On Mon, 23 Jun 2025 at 21:13, Federico Bruni <[email protected]> wrote:

> Il giorno lun 23 giu 2025 alle 12:31:48 +02:00:00, Hans Aikema
> <[email protected]> ha scritto:
> > Going by the code comments the layout in 2 columns is just a
> > coincidence of your screen-width and raster layout is supposed to
> > dynamically manage the number of columns in the grid based on the
> > width of the viewing area, so on an infinitely wide monitor you'd have
> >
> > 1 | 2 | 3 | 4 | 5 | 6 | 7 | 8
> >
> > and on a slighty more realistic ultrawide monitor you might get
> > something like
> >
> > 1 | 4 | 7
> > 2 | 5 | 8
> > 3 | 6
> >
> > due to the wider viewing area
> >
> > and on a small viewing area you'd get
> >
> > 1
> > 2
> > 3
> > 4
> > 5
> > 6
> > 7
> > 8
> >
> >
> > whereas the two pages layouts would always contain fixed number of
> > columns (2) and would scale the pages to fill the available width.
>
> You are right, thanks!
>
> Then the name candidates might be:
> Dynamic layout
> Responsive layout
>
> and a tooltip should describe it better.
>
> I'm testing it now and it seems quite buggy.

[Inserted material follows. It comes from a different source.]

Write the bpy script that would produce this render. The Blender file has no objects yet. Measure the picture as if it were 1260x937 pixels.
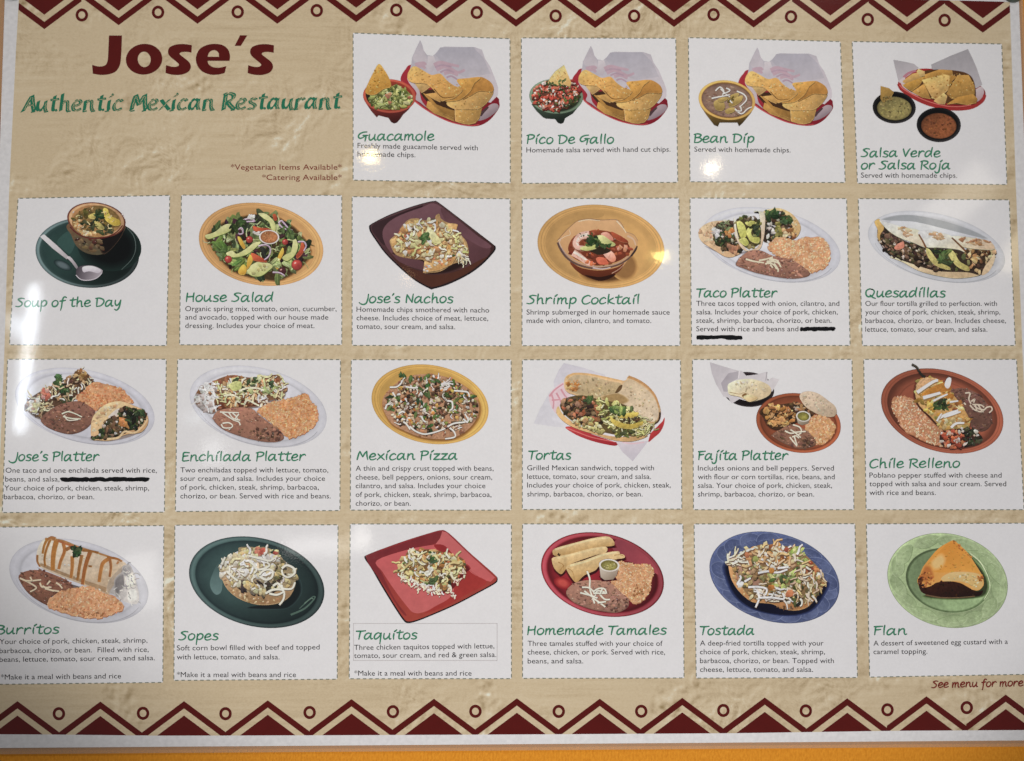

Probably nobody uses it,
> but the reason may be that it's not clear what it does.
>
>
>
>
>
I was unaware of it, though it’s not super-useful to me with everything on
one screen.

The word ‘raster’ in English is borrowed from the German word for ‘screen’,
and almost exclusively refers to pixels on a screen. So I think it is
misapplied here. I think ‘Grid layout’ would be most intuitive for English
speakers.

In Raster mode you can switch between horizontal and vertical layout:

1 | 2 | 3
4 | 5 | 6
7 | 8

versus

1 | 4 | 7
2 | 5 | 8
3 | 6

Horizontal mode makes more sense to me. When I first looked at it in
vertical mode (because I normally have single pages scrolling vertically),
I thought it looked like a booklet, which it wasn’t.